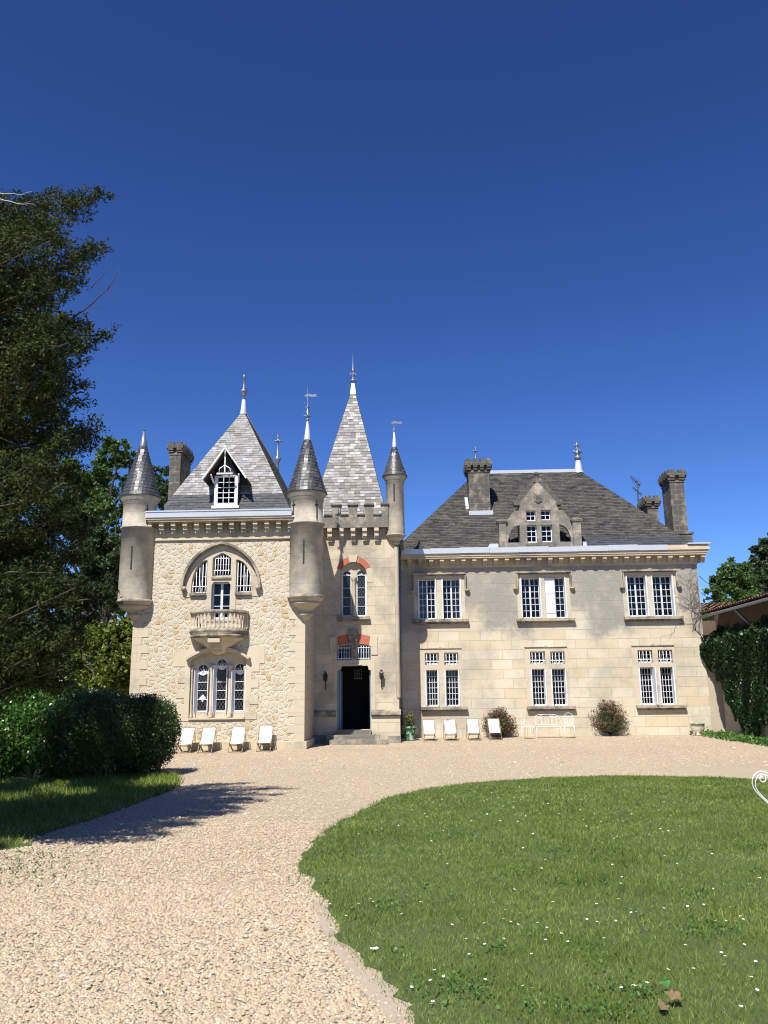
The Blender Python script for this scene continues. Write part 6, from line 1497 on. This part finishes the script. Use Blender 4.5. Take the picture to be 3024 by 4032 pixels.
# ================================================================== THINGS IN THE COURT
_cache = {}
def deckchair(loc, rz, fab, label, group, s=1.0):
    if 'dc' not in _cache:
        _cache['dc'] = {}
    root = empty('deck_chair', loc, rz); root.scale = (s*.80, s*.85, s*.86); tag(root, label, 'deck chair', group)
    D = _cache['dc']
    W = .26
    def mk(nm, fn, mat):
        if (nm, mat) not in D: m = MB(); fn(m); o = m.build(nm.split('#')[0], M[mat], root, (0, 0, 0)); D[(nm, mat)] = o; return o
        o = D[(nm, mat)].copy(); C.objects.link(o); o.parent = root; return o
    for s_ in (-1, 1):
        mk('rail#long%d' % s_, lambda m: m.bar((s_*W, .32, .86), (s_*W, -.44, .02), .022, .045), 'wood')
        mk('rail#short%d' % s_, lambda m: m.bar((s_*(W-.035), -.42, .30), (s_*(W-.035), .42, .02), .022, .045), 'wood')
        mk('prop#%d' % s_, lambda m: m.bar((s_*(W+.03), .16, .66), (s_*(W+.03), .38, .06), .018, .035), 'wood')
    for nm, a, b in (('top', .32, .86), ('foot', -.43, .03), ('front', -.42, .30), ('back', .41, .03), ('mid', .26, .22)): mk('crossbar#'+nm, lambda m: m.tube([(-W, a, b), (W, a, b)], .014, 6), 'wood')
    def fabf(m):
        n = 14; P = []
        for i in range(n+1):
            t = i/n; a = Vector((0, .32, .87)); c = Vector((0, .02, .22)); b = Vector((0, -.42, .32)); p = a*(1-t)**2+c*2*t*(1-t)+b*t*t; P.append(p)
        P = [Vector((0, .335, .82))] + P
        for i in range(len(P)-1):
            for k in range(4):
                x0, x1 = -.235+.47*k/4, -.235+.47*(k+1)/4; sg = lambda x: -.012*(1-(x/.235)**2)
                m.face([(x0, P[i].y, P[i].z+sg(x0)), (x1, P[i].y, P[i].z+sg(x1)), (x1, P[i+1].y, P[i+1].z+sg(x1)), (x0, P[i+1].y, P[i+1].z+sg(x0))], None, True)
    mk('canvas', fabf, fab); return root
GW = 'deck chairs in front of the wing'; GL = 'deck chairs in front of the pavilion'
for (x, y, fab, lab) in ((293, 1492, 'fab_plain', 'plain white deck chair beside the green planter'), (470, 1490, 'fab_violet', 'white deck chair with violet print canvas'), (661, 1486, 'fab_plain', 'plain white deck chair next to the one before the red bush'), (836, 1484, 'fab_red', 'white deck chair with red dotted canvas before the red bush')):
    g = gnd(*c7(x, y)); deckchair((g.x, g.y+.4, gz(g.x, g.y)), 0.03, fab, lab, GW, .97)
for (x, y, fab, lab) in ((595, 1600, 'fab_plain', 'plain white deck chair half hidden by the hedge'), (752, 1598, 'fab_green', 'green patterned deck chair second from the hedge'), (975, 1594, 'fab_red', 'pink and red patterned deck chair under the triple window'), (1180, 1588, 'fab_green', 'green patterned deck chair nearest the pavilion corner')):
    g = gnd(*c2(x-14, y)); deckchair((g.x, g.y+.45, gz(g.x, g.y)), .04, fab, lab, GL, 1.0)

# white iron garden seats
def ring(m, cx, cz, y, rx, rz, r0=.008, n=20, a0=0, a1=2*PI): r0 = r0*.6; m.tube([(cx+rx*math.cos(a0+(a1-a0)*i/n), y, cz+rz*math.sin(a0+(a1-a0)*i/n)) for i in range(n+1)], r0, 5)
def gchair(loc, rz, label, back='oval'):
    root = empty('garden_chair', loc, rz); tag(root, label, 'garden chair'); I = 'whiteiron'
    for sx, sy in ((-1, -1), (1, -1), (-1, 1), (1, 1)):
        m = MB(); m.tube([(sx*.16, sy*.15, .44), (sx*.17, sy*.165, .25), (sx*.19, sy*.20, 0)], .010, 6); m.build('leg', M[I], root, (0, 0, 0))
    m = MB(); m.lathe([(0, .445), (.19, .445), (.20, .437), (.19, .43), (0, .43)], 0, 0, 20); m.build('seat', M[I], root, (0, 0, 0))
    m = MB(); yb = .17
    if back == 'oval':
        ring(m, 0, .68, yb, .17, .20, .010); ring(m, 0, .66, yb, .07, .10, .007)
        for s_ in (-1, 1): ring(m, s_*.10, .72, yb, .05, .06, .006); ring(m, s_*.09, .60, yb, .045, .05, .006); m.tube([(s_*.14, yb, .57), (s_*.13, yb, .44)], .010, 6)
    m.build('backrest', M[I], root, (0, 0, 0)); return root
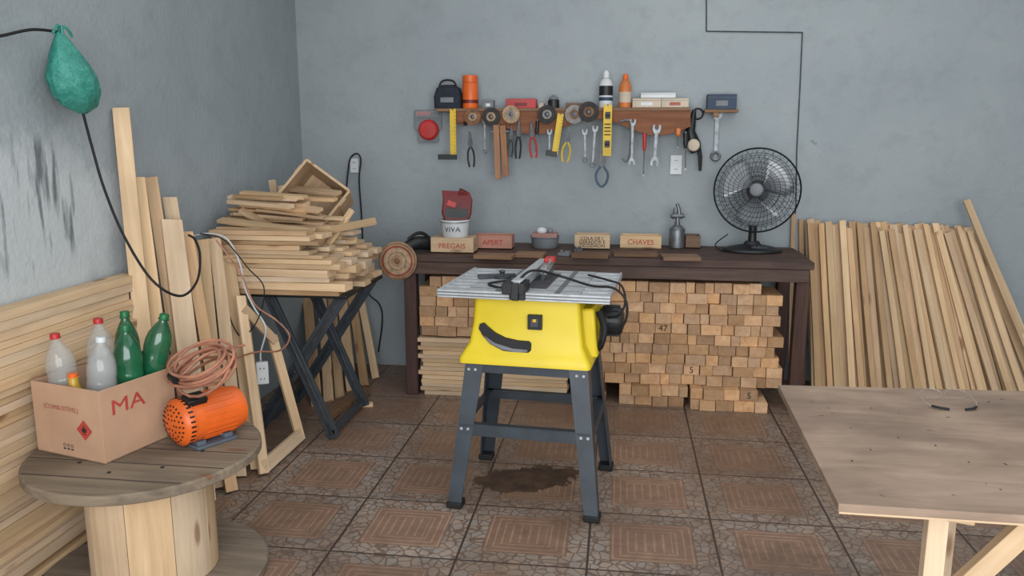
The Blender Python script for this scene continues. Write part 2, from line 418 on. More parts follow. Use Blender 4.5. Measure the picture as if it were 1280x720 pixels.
• • •
Exercise description
Transcribe the records verbatim and omit the images.

Completed task
The Blender Python script for this scene continues. Write part 6, from line 1497 on. This part finishes the script. Use Blender 4.5. Take the picture to be 3024 by 4032 pixels.
# ================================================================== THINGS IN THE COURT
_cache = {}
def deckchair(loc, rz, fab, label, group, s=1.0):
    if 'dc' not in _cache:
        _cache['dc'] = {}
    root = empty('deck_chair', loc, rz); root.scale = (s*.80, s*.85, s*.86); tag(root, label, 'deck chair', group)
    D = _cache['dc']
    W = .26
    def mk(nm, fn, mat):
        if (nm, mat) not in D: m = MB(); fn(m); o = m.build(nm.split('#')[0], M[mat], root, (0, 0, 0)); D[(nm, mat)] = o; return o
        o = D[(nm, mat)].copy(); C.objects.link(o); o.parent = root; return o
    for s_ in (-1, 1):
        mk('rail#long%d' % s_, lambda m: m.bar((s_*W, .32, .86), (s_*W, -.44, .02), .022, .045), 'wood')
        mk('rail#short%d' % s_, lambda m: m.bar((s_*(W-.035), -.42, .30), (s_*(W-.035), .42, .02), .022, .045), 'wood')
        mk('prop#%d' % s_, lambda m: m.bar((s_*(W+.03), .16, .66), (s_*(W+.03), .38, .06), .018, .035), 'wood')
    for nm, a, b in (('top', .32, .86), ('foot', -.43, .03), ('front', -.42, .30), ('back', .41, .03), ('mid', .26, .22)): mk('crossbar#'+nm, lambda m: m.tube([(-W, a, b), (W, a, b)], .014, 6), 'wood')
    def fabf(m):
        n = 14; P = []
        for i in range(n+1):
            t = i/n; a = Vector((0, .32, .87)); c = Vector((0, .02, .22)); b = Vector((0, -.42, .32)); p = a*(1-t)**2+c*2*t*(1-t)+b*t*t; P.append(p)
        P = [Vector((0, .335, .82))] + P
        for i in range(len(P)-1):
            for k in range(4):
                x0, x1 = -.235+.47*k/4, -.235+.47*(k+1)/4; sg = lambda x: -.012*(1-(x/.235)**2)
                m.face([(x0, P[i].y, P[i].z+sg(x0)), (x1, P[i].y, P[i].z+sg(x1)), (x1, P[i+1].y, P[i+1].z+sg(x1)), (x0, P[i+1].y, P[i+1].z+sg(x0))], None, True)
    mk('canvas', fabf, fab); return root
GW = 'deck chairs in front of the wing'; GL = 'deck chairs in front of the pavilion'
for (x, y, fab, lab) in ((293, 1492, 'fab_plain', 'plain white deck chair beside the green planter'), (470, 1490, 'fab_violet', 'white deck chair with violet print canvas'), (661, 1486, 'fab_plain', 'plain white deck chair next to the one before the red bush'), (836, 1484, 'fab_red', 'white deck chair with red dotted canvas before the red bush')):
    g = gnd(*c7(x, y)); deckchair((g.x, g.y+.4, gz(g.x, g.y)), 0.03, fab, lab, GW, .97)
for (x, y, fab, lab) in ((595, 1600, 'fab_plain', 'plain white deck chair half hidden by the hedge'), (752, 1598, 'fab_green', 'green patterned deck chair second from the hedge'), (975, 1594, 'fab_red', 'pink and red patterned deck chair under the triple window'), (1180, 1588, 'fab_green', 'green patterned deck chair nearest the pavilion corner')):
    g = gnd(*c2(x-14, y)); deckchair((g.x, g.y+.45, gz(g.x, g.y)), .04, fab, lab, GL, 1.0)

# white iron garden seats
def ring(m, cx, cz, y, rx, rz, r0=.008, n=20, a0=0, a1=2*PI): r0 = r0*.6; m.tube([(cx+rx*math.cos(a0+(a1-a0)*i/n), y, cz+rz*math.sin(a0+(a1-a0)*i/n)) for i in range(n+1)], r0, 5)
def gchair(loc, rz, label, back='oval'):
    root = empty('garden_chair', loc, rz); tag(root, label, 'garden chair'); I = 'whiteiron'
    for sx, sy in ((-1, -1), (1, -1), (-1, 1), (1, 1)):
        m = MB(); m.tube([(sx*.16, sy*.15, .44), (sx*.17, sy*.165, .25), (sx*.19, sy*.20, 0)], .010, 6); m.build('leg', M[I], root, (0, 0, 0))
    m = MB(); m.lathe([(0, .445), (.19, .445), (.20, .437), (.19, .43), (0, .43)], 0, 0, 20); m.build('seat', M[I], root, (0, 0, 0))
    m = MB(); yb = .17
    if back == 'oval':
        ring(m, 0, .68, yb, .17, .20, .010); ring(m, 0, .66, yb, .07, .10, .007)
        for s_ in (-1, 1): ring(m, s_*.10, .72, yb, .05, .06, .006); ring(m, s_*.09, .60, yb, .045, .05, .006); m.tube([(s_*.14, yb, .57), (s_*.13, yb, .44)], .010, 6)
    m.build('backrest', M[I], root, (0, 0, 0)); return root
The Blender Python script for this scene continues. Write part 2, from line 418 on. More parts follow. Use Blender 4.5. Measure the picture as if it were 1280x720 pixels.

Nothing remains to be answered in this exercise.